The News
Friday 22 of November 2024

October 2, 1968


Oct. 2 demonstrations in Mexico City's historic center,photo: Cuartoscuro/Adolfo Vladimir
Oct. 2 demonstrations in Mexico City's historic center,photo: Cuartoscuro/Adolfo Vladimir
Luis González and Saúl Álvarez were student rebels who were sternly chastised by the Mexican political system

Hearsay news is that Luis González de Alba committed suicide last Sunday. At least novelist Ángeles Mastretta and political analyst Héctor Aguilar claim he went under by his own hand.

Whatever the cause of death, dead he is and my question to myself is, why am I even mentioning a fellow I never physically met and worse still, whose ideology I didn’t agree with?

Really, his name brought back the name of Saúl Álvarez, a companion of Luis González de Alba in true distress as they were companions in the political arrests perpetrated by the Mexican Army as ordered by then President Gustavo Díaz Ordaz on October 2, 1968 for about 100 leaders of that movement.

Both, González and to a much lesser extent my beloved friend Saúl Álvarez, spent two years as political prisoners at the once infamous Lecumberri Prison on charges of sedition. In fact, and this was the first time I heard these words, beyond sedition they were charged, in Saúl’s words, of “lesa patria,” which is not sedition, but tantamount to treason. By the way, the word “lesa” is not listed in the bilingual Webster’s Dictionary. But treason is.

Both, Luis and Saúl, probably met each other at prison but they joined the 1968 anti-government movement spurned by the events in France and the United States.

In the summer of 1968 I was a student at Columbia Graduate School of Journalism in New York and got to witness first-hand the Mark Rudd-led Students for a Democratic Society movement. And by the time October 2 came I was working as an apprentice reporter at KQED-TV in San Francisco. I mention this because at the time I was keenly aware of the worldwide student movements.

But I was not ready for the news, when they broke, about the Mexico City massacre of students at the Tlatelolco popular residence units. In fact, when I was asked about the name “Tlatelolco” — these guys expected me to be familiar with Mexico City — I spelled it wrong and wrote “tlaltelolco” which is not bad for an ignorant man, but piss-poor for a would be professional journalist.

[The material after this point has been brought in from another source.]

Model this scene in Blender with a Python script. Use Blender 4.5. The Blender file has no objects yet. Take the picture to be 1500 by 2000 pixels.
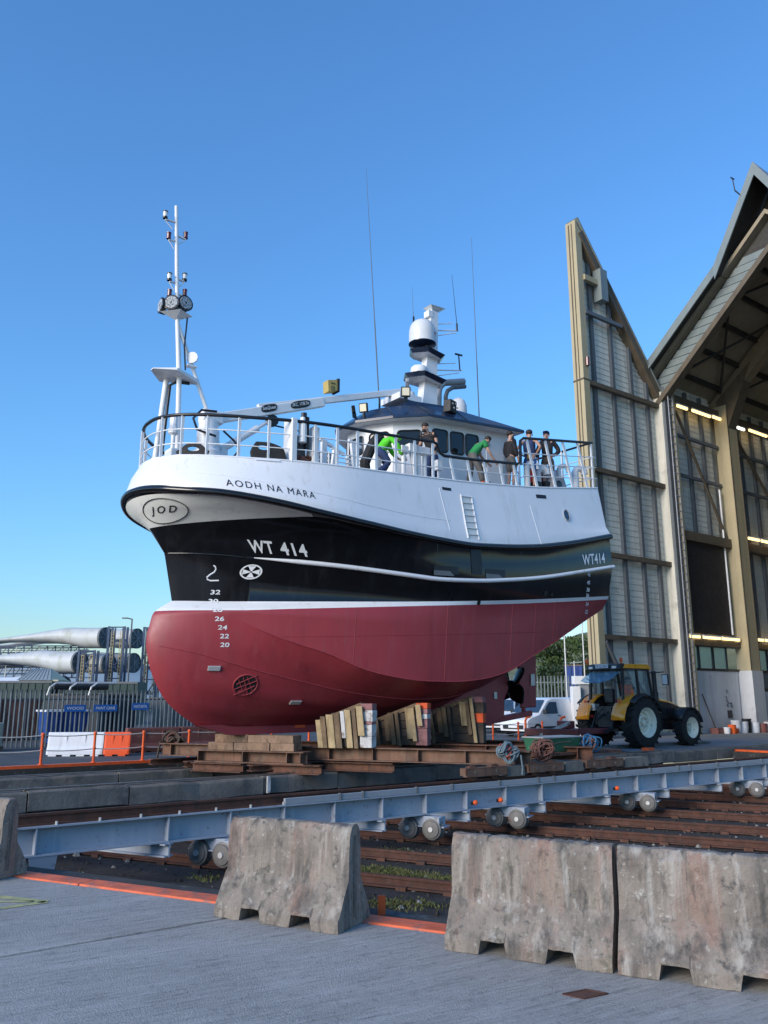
import bpy, bmesh, math, random
import numpy as np
from mathutils import Vector, Matrix
random.seed(7); np.random.seed(7)
SC = bpy.context.scene
COL = SC.collection
R = math.radians
# ------------------------------------------------------------------ camera
cam = bpy.data.cameras.new('camera')
cam.sensor_fit = 'VERTICAL'; cam.sensor_height = 36.0; cam.sensor_width = 27.0
cam.lens = 28.8; cam.clip_start = .1; cam.clip_end = 6000
cam_o = bpy.data.objects.new('camera', cam); COL.objects.link(cam_o)
cam_o.location = (0, 0, 1.75); cam_o.rotation_euler = (R(90 + 12.85), 0, 0)
SC.camera = cam_o
# ------------------------------------------------------------------ sky and sun
SUN_EL, SUN_AZ = 20.0, 226.0         # azimuth clockwise from +Y: low on the left, a little behind the camera
wd = bpy.data.worlds.new('World'); SC.world = wd; wd.use_nodes = True
nt = wd.node_tree
sky = nt.nodes.new('ShaderNodeTexSky'); sky.sky_type = 'NISHITA'; sky.sun_disc = False
sky.sun_elevation = R(SUN_EL); sky.sun_rotation = R(SUN_AZ)
sky.altitude = 0; sky.air_density = 1.6; sky.dust_density = 0.3; sky.ozone_density = 10.0
bg = nt.nodes['Background']; bg.inputs[1].default_value = 0.15
hs_n = nt.nodes.new('ShaderNodeHueSaturation'); hs_n.inputs['Saturation'].default_value = 1.0
nt.links.new(sky.outputs[0], hs_n.inputs['Color']); nt.links.new(hs_n.outputs[0], bg.inputs[0])
sl = bpy.data.lights.new('sun', 'SUN'); sl.energy = 2.0; sl.angle = R(28); sl.color = (1, .89, .76)
so = bpy.data.objects.new('sun', sl); COL.objects.link(so); so.location = (-20, -40, 40)
_d = Vector((math.sin(R(SUN_AZ))*math.cos(R(SUN_EL)), math.cos(R(SUN_AZ))*math.cos(R(SUN_EL)), math.sin(R(SUN_EL))))
so.rotation_euler = _d.to_track_quat('Z', 'Y').to_euler()
SC.view_settings.view_transform = 'Standard'; SC.view_settings.look = 'None'
SC.view_settings.exposure = 0.82; SC.view_settings.gamma = 1.0; SC.view_settings.use_curve_mapping = False
SC.cycles.max_bounces = 8; SC.cycles.use_denoising = True
# ------------------------------------------------------------------ frames
A_S = R(53.0)                                            # the slip runs 53 degrees right of the view
SX, SY = math.sin(A_S), math.cos(A_S)
def SL(p):                                               # slip frame: U up the slip, V to port, z
    return (p[0]*SX + p[1]*SY, p[0]*SY - p[1]*SX, p[2])
VC = -18.0                                               # the ship's centre line in the slip frame
def SH(p): return SL((p[0], VC + p[1], p[2]))            # ship frame: U, w to port, z
A_K = R(26.0)                                            # quay edge and transverse rails
KX, KY = math.cos(A_K), -math.sin(A_K)
def QF(p):                                               # quay frame: a along the quay edge, q away from the camera, z
    return (p[0]*KX - p[1]*KY, p[0]*KY + p[1]*KX, p[2])
# ------------------------------------------------------------------ materials
MATS = {}
def mat(name, col, rough=.6, metal=0., var=.12, scale=2.5, bump=0., bscale=25., spot=None, streak=None, coat=0., spec=None, detail=5., emit=0., vbump=None):
    m = bpy.data.materials.new(name); m.use_nodes = True
    n = m.node_tree.nodes; l = m.node_tree.links
    b = n['Principled BSDF']
    b.inputs['Roughness'].default_value = rough; b.inputs['Metallic'].default_value = metal
    if coat: b.inputs['Coat Weight'].default_value = coat; b.inputs['Coat Roughness'].default_value = .04
    if spec is not None: b.inputs['Specular IOR Level'].default_value = spec
    tc = n.new('ShaderNodeTexCoord'); oi = n.new('ShaderNodeObjectInfo')
    ad = n.new('ShaderNodeVectorMath'); ad.operation = 'ADD'
    mu = n.new('ShaderNodeMath'); mu.operation = 'MULTIPLY'; mu.inputs[1].default_value = 53.
    l.new(oi.outputs['Random'], mu.inputs[0]); l.new(tc.outputs['Object'], ad.inputs[0]); l.new(mu.outputs[0], ad.inputs[1])
    V = ad.outputs[0]
    def noise(sc, det=detail, vec=None, ro=.6):
        t = n.new('ShaderNodeTexNoise'); t.inputs['Scale'].default_value = sc; t.inputs['Detail'].default_value = det
        t.inputs['Roughness'].default_value = ro
        l.new(vec or V, t.inputs['Vector']); return t.outputs['Fac']
    def ramp(fac, a, c, va=0., vb=1.):
        r = n.new('ShaderNodeMapRange'); r.inputs[1].default_value = a; r.inputs[2].default_value = c
        r.inputs[3].default_value = va; r.inputs[4].default_value = vb; l.new(fac, r.inputs[0]); return r.outputs[0]
    def mix(fac, c1, c2):
        x = n.new('ShaderNodeMix'); x.data_type = 'RGBA'
        if isinstance(fac, float): x.inputs[0].default_value = fac
        else: l.new(fac, x.inputs[0])
        for s, c in ((6, c1), (7, c2)):
            if isinstance(c, tuple): x.inputs[s].default_value = (*c[:3], 1)
            else: l.new(c, x.inputs[s])
        return x.outputs[2]
    col = tuple(col)
    lo = tuple(c*(1-var) for c in col); hi = tuple(min(1, c*(1+var)) for c in col)
    out = mix(ramp(noise(scale), .3, .7), lo, hi)
    if spot:                                             # (colour, amount 0..1, scale)
        for sp in (spot if isinstance(spot, list) else [spot]):
            out = mix(ramp(noise(sp[2], 8., ro=.7), .62 - .35*sp[1], .72 - .3*sp[1]), out, sp[0])
    if streak:                                           # (colour, amount, scale): runs that follow gravity
        for sk in (streak if isinstance(streak, list) else [streak]):
            mp = n.new('ShaderNodeMapping'); mp.inputs['Scale'].default_value = (1, 1, .08 if len(sk) < 4 else sk[3]); l.new(V, mp.inputs[0])
            out = mix(ramp(noise(sk[2], 6., mp.outputs[0], .65), .6 - .3*sk[1], .8 - .25*sk[1]), out, sk[0])
    l.new(out, b.inputs['Base Color'])
    if bump:
        bp = n.new('ShaderNodeBump'); bp.inputs['Strength'].default_value = min(1, bump); bp.inputs['Distance'].default_value = .02*max(1, bump)
        l.new(noise(bscale, 8., ro=.65), bp.inputs['Height']); l.new(bp.outputs[0], b.inputs['Normal'])
    if vbump:                                            # slow vertical waviness of plating: (strength, scale)
        mp = n.new('ShaderNodeMapping'); mp.inputs['Scale'].default_value = (1, 1, .12); l.new(V, mp.inputs[0])
        bp = n.new('ShaderNodeBump'); bp.inputs['Strength'].default_value = vbump[0]; bp.inputs['Distance'].default_value = .03
        l.new(noise(vbump[1], 3., mp.outputs[0]), bp.inputs['Height']); l.new(bp.outputs[0], b.inputs['Normal'])
    if rough > .12:
        l.new(ramp(noise(scale*2.3), .3, .7, max(.03, rough*.85), min(1, rough*1.15)), b.inputs['Roughness'])
    if emit:
        b.inputs['Emission Color'].default_value = (*col[:3], 1); b.inputs['Emission Strength'].default_value = emit
    MATS[name] = m; return m
def glass(name, col, rough=.03, trans=.0):
    m = bpy.data.materials.new(name); m.use_nodes = True; b = m.node_tree.nodes['Principled BSDF']
    b.inputs['Base Color'].default_value = (*col, 1); b.inputs['Roughness'].default_value = rough
    b.inputs['Transmission Weight'].default_value = trans; b.inputs['IOR'].default_value = 1.45 if not trans else 1.1
    MATS[name] = m; return m
mat('hull_white', (.76, .765, .78), .34, var=.035, scale=1.2, streak=[((.66, .66, .66), .14, 3.), ((.60, .585, .56), .05, 6.)], vbump=(.10, 1.9))
mat('white_paint', (.78, .78, .78), .4, var=.05, scale=4)
mat('cream_grey', (.66, .655, .62), .4, var=.03, scale=2, streak=((.5, .48, .44), .15, 4.))
mat('hull_black', (.007, .0075, .009), .15, var=.3, scale=.7, spec=.5, streak=((.016, .017, .02), .3, 2.5), vbump=(.16, 1.6))
mat('matt_black', (.008, .008, .009), .5, var=.2)
mat('antifoul', (.30, .035, .045), .48, var=.09, scale=.9, streak=[((.22, .026, .036), .3, 2.), ((.31, .05, .062), .2, 5.), ((.24, .06, .065), .08, 9.)], vbump=(.12, 1.7))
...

I was an apprentice, and indeed I learnt my lesson.

But back to Luis González and Saúl Álvarez I must say that Luis was one of the leaders of that movement and Saúl turned out to be a wonderful philosopher of the way in the then — and still — reigning “perfect dictatorship” Institutional Revolutionary Party (PRI) came into being in 1928, and governed seamlessly until year 2000.

Saúl Álvarez’s tiny book called “Alta Política” (High Politics) perfectly describes how it was that Mexico’s strong man during the 1920’s, Plutarco Elías Calles, managed to bridle the savage forces that wrought the Mexican Revolution into a coherent government, with a chance for the many war factions to have a shot at governing the nation.

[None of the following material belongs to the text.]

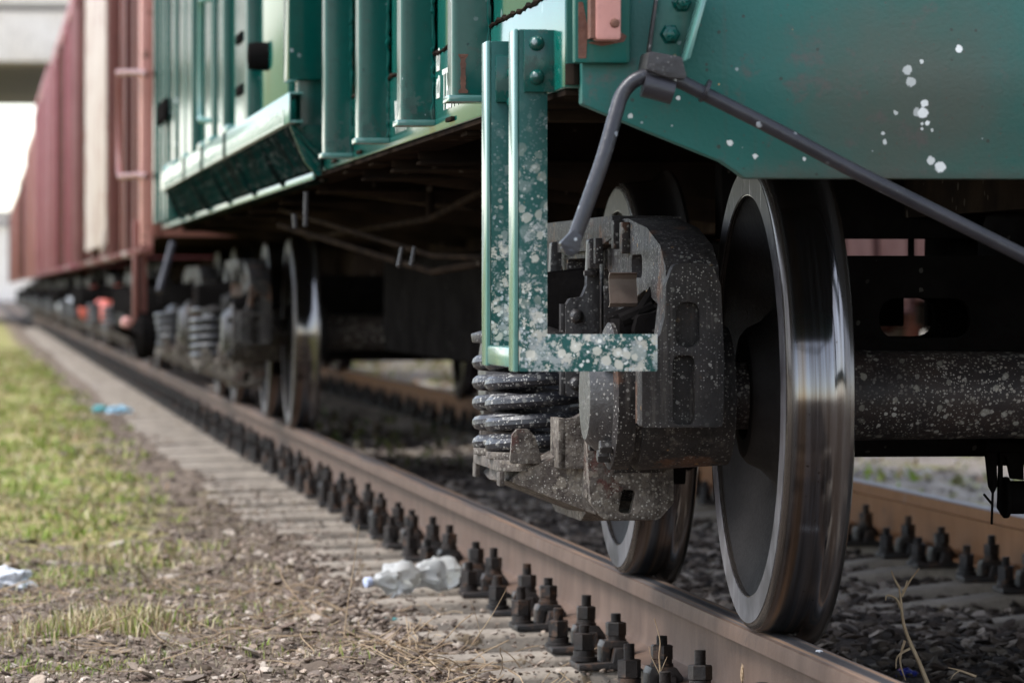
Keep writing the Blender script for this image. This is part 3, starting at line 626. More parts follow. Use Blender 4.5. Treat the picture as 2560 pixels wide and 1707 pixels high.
    MB().prism('Y', rounded(xzY([(1398, 608), (1430, 575), (1452, 590), (1447, 626), (1428, 642), (1412, 636)], 8.02), .004), 8.004, 8.034).build('lever_toe', 'lever', lv, .006)
    kn = rounded(xzY([(1618, 130), (1700, 145), (1712, 200), (1665, 196), (1610, 176)], 8.06), .006)
    MB().prism('Y', kn, 8.035, 8.138).build('lever_clamp', 'steel_plain', b, .004)
    # step bracket: two angle-iron legs, mounting plates, foot tread between them
    SX = .979
    def leg(y, front):
        zt, zb = atY(1310, 74 if front else 70, 8.4).z, .5415 if front else .545
        m = MB(); XF = 1.033
        if front:
            o = rounded([(SX + .002, zt), (SX + .002, zb), (1.236, zb), (1.236, .6095), (XF, .6095), (XF, zt)], [.002, .003, .003, .003, .001, .002])
            m.prism('Y', o, y, y + .009)
        else:
            m.prism('Y', [(SX + .002, zt), (SX + .002, zb), (1.2, zb), (1.2, .6), (1.034, .6), (1.034, zt)], y, y + .009)
        s = P(m, 'step_leg', 'green_step', .0018)
        MB().box(SX - .007, SX + .0015, y + .001, y + .088, zb - .001, zt + .001).build('leg_flange', 'green_trim', s, .003)
        pl = MB().box(SX + .01, 1.066, y - .0095, y - .0004, 1.050, 1.1635) if front else MB().box(SX + .01, 1.06, y - .0095, y - .0004, 1.05, 1.14)
        pm = pl.build('mount_plate', 'green_rib', s, .002)
        rv = MB()
        for z in ((1.139, 1.077) if front else (1.106, 1.05)):
            X = 1.0125 if front else 1.024
            rv.lathe('Y', (X, y - .0098, z), [(-.0135, .001), (-.0125, .006), (-.009, .0105), (-.004, .0135), (0, .0145)], 20)
        rv.each('rivet', 'green_rib', s)
        return s
    leg(8.40, True); leg(8.86, False)
    P(MB().box(SX - .006, 1.20, 8.492, 8.858, .547, .584).box(SX - .006, 1.0, 8.412, 8.490, .555, .576), 'step_tread', 'green_trim', .004)
    # lettering on the sill sheet
    def text(body, y, z, size, rot90=False):
        c = bpy.data.curves.new('t', 'FONT'); c.body = body; c.size = size; c.extrude = .0006
        o = bpy.data.objects.new('t', c); COL.objects.link(o)
        me = bpy.data.meshes.new_from_object(o.evaluated_get(bpy.context.evaluated_depsgraph_get())); bpy.data.objects.remove(o)
        mt = Matrix(((0, 0, -1, XW - .0072), (-1, 0, 0, y), (0, 1, 0, z), (0, 0, 0, 1)))
        if rot90: mt = mt @ Matrix.Rotation(R(90), 4, 'Z')
        me.transform(Matrix.Translation((-TX, -17.1, 0)) @ mt); me.materials.clear(); me.materials.append(M['letter'])
        o = put('lettering', me, W, (TX, 17.1, 0)); return o
    text('TEST A', 10.42, 1.094, .135); text('WITH', 11.62, 1.082, .12); text('BB', 10.48, 1.118, .11, True)
    for y in (10.15, 12.6, 13.5): PE(MB().box(XW - .016, XW - .0065, y, y + .12, 1.062, 1.072).box(XW + .02, XW + .07, y, y + .14, 1.030, 1.040), 'tag_holder', 'under', .002)
    bogie(W, BY); bogie(W, 24.13)
    # hanging brake rigging at the right of the near bogie
    yb = 9.86
    h = MB().prism('Y', xzY([(2465, 1130), (2492, 1130), (2494, 1215), (2484, 1235), (2474, 1215)], yb), yb, yb + .02)
    h.prism('Y', xzY([(2500, 1130), (2560, 1130), (2560, 1200), (2528, 1196), (2516, 1140), (2508, 1140), (2508, 1290), (2496, 1270)], yb), yb, yb + .02)
    c = atY(2520, 1243, yb); h.lathe('X', c, [(-.012, .03), (-.010, .045), (0, .045), (.002, .036), (.10, .036)], 24)
    h.tube([atY(2483, 1200, yb - .01), atY(2479, 1310, yb - .01)], .0032, 6); h.tube([atY(2459, 1234, yb - .01), atY(2482, 1262, yb - .01)], .0032, 6)
    h.tube([atY(2560, 1130, yb + .1), atY(2470, 1130, yb + .1)], .03, 8)
    P(h, 'brake_hanger', 'black', .002)
    P(MB().box(1.75, 3.0, 10.85, 10.95, .812, 1.0), 'gear_beam', 'black', .004)
    P(MB().box(2.33, 2.62, 11.0, 11.3, .70, .90).box(2.225, 2.237, 10.96, 10.99, .70, .84), 'gear_box', 'black', .004)
    P(MB().box(1.75, 2.30, 11.4, 11.45, .60, .765).box(2.36, 3.0, 11.4, 11.45, .60, .765), 'gear_plate', 'black', .004)
    # coupler and buffer beam parts at the centre, outside the frame
    P(MB().box(TX - .1, TX + .1, 7.6, 8.4, .93, 1.09).box(TX - .16, TX + .16, 7.45, 7.62, .86, 1.16), 'coupler', 'black', .02)
green_wagon()

# ------------------------------------------------------------------ the red wagons behind
def box_wagon(name, y0, y1, xw, zt, mat, label, group, trim=None, bog=(2.2, 2.2), colour=None, tx=TX, ribs=1.35, cream=None, zb=1.0, roofed=False):
    W = thing(name, (tx, (y0 + y1) / 2, 0), label, 'freight wagon', group)
    xe = 2 * TX - xw; dx = tx - TX
    def P(mb, nm, mt, bevel=0., par=None):
        if dx: mb.v = [(a + dx, b, c) for a, b, c in mb.v]
        return mb.build(nm, mt, par or W, bevel)
    zt2 = zt
    P(MB().box(xw, xw + .05, y0, y1, zb, zt2), 'side_wall', mat, .006); P(MB().box(xe - .05, xe, y0, y1, zb, zt2), 'side_wall', mat, .006)
    P(MB().box(xw + .051, xe - .051, y0, y0 + .05, zb, zt2), 'end_wall', mat, .006); P(MB().box(xw + .051, xe - .051, y1 - .05, y1, zb, zt2), 'end_wall', mat, .006)
    P(MB().box(xw + .051, xe - .051, y0 + .051, y1 - .051, zb, zb + .1), 'floor_pan', 'under')
    P(MB().box(xw - .07, xw + .001, y0 - .02, y1 + .02, zt - .14, zt + .02), 'top_rail', mat, .01)
    y = y0 + .05; k = 0
    alt = {'red_box': ['red_box', 'red_dull', 'red_dark', 'red_pinkish'], 'rose': ['rose', 'red_pinkish', 'rose', 'red_dull'], 'orange_red': ['orange_red', 'red_box', 'orange_red', 'red_pinkish']}.get(mat, [mat] * 4)
    while y < y1 - .15:
        dp = random.choice((.03, .05, .075, .095)); wd = random.choice((.10, .13, .3))
        P(MB().box(xw - dp, xw - .0005, y, y + wd, zb - .06, zt - .141), 'side_rib', trim if trim and k == 0 else random.choice(alt), .012)
        P(MB().box(xw - .095, xw - .001, y - .02, y + .15, zb - .10, zb - .061), 'rib_foot', 'cream' if k % 4 == 2 else mat, .006)
        y += ribs * random.choice((.7, 1., 1.4)); k += 1
    P(MB().box(TX - .2, TX + .2, y0 + .05, y1 - .05, zb - .28, zb - .001), 'centre_sill', 'under')
    P(MB().box(xw + .1, xe - .1, y0 + 4.5, y1 - 4.5, .5, zb - .29), 'underfloor_gear', 'black', .02)
    if cream: P(MB().box(xw - .10, xw - .086, cream[0], cream[1], zb + .02, zt - .15).box(xw - .12, xw - .099, cream[0] + .2, cream[0] + .5, zb - .03, zb + .12), 'cream_panel', 'cream', .004)
    if tx == TX:
        bogie(W, y0 + bog[0], colour); bogie(W, y1 - bog[1], colour)
    else:
        for cy in (y0 + bog[0], y1 - bog[1]):
            for name_, me, subs in BOGIE:
                if name_ in ('wheel', 'side_frame', 'axle', 'bolster'):
                    o = put(name_, me, W, (tx, cy, 0))
                    if name_ in ('side_frame', 'bolster'): o.material_slots[0].link = 'OBJECT'; o.material_slots[0].material = M['red_box']
                    for sn, sm in subs:
                        if sn in ('tyre', 'jaw_leg', 'belly'): put(sn, sm, o, (tx, cy, 0))
    return W, P
G1 = 'wagons of the standing train'
W, P = box_wagon('gondola_wagon', 27.0, 43.4, 1.02, 3.75, 'red_box', 'brown red wagon with cream panel, coupled directly behind the green wagon', G1, 'pink', cream=(33.6, 40.0), bog=(2.1, 2.1))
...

Saúl wrote his theory book in prison. He had been an official in the Mexican Navy and had an inside view from the military.

As for Luis González de Alva, whom I never met, all I know that he was a radical Communist who got tangled up in a movement that was originally promoted by the Cuban and Russian embassies in Mexico City which finally led to the Tlatelolco massacre masterminded by President Díaz Ordaz in order to salvage the Olympic Games that were to start on Oct. 12, 1968.

In any case, Luis González and Saúl Álvarez were student rebels who were sternly chastised by the Mexican political system who in their moments of moving out of this life, at least in their nation, remain as revered revolutionaries.

October 2, 1968 has many names, but those who spent time at Lecumberri Prison stand out as the victims of “the perfect dictatorship” imposed by the PRI. Back then, of course, the current one is also “perfect.”

PS: A forensic team at Guadalajara, where Luis González de Alva lived, Monday confirmed the former leader of the 1968 student movement shot himself in the stomach with a .22 caliber gun.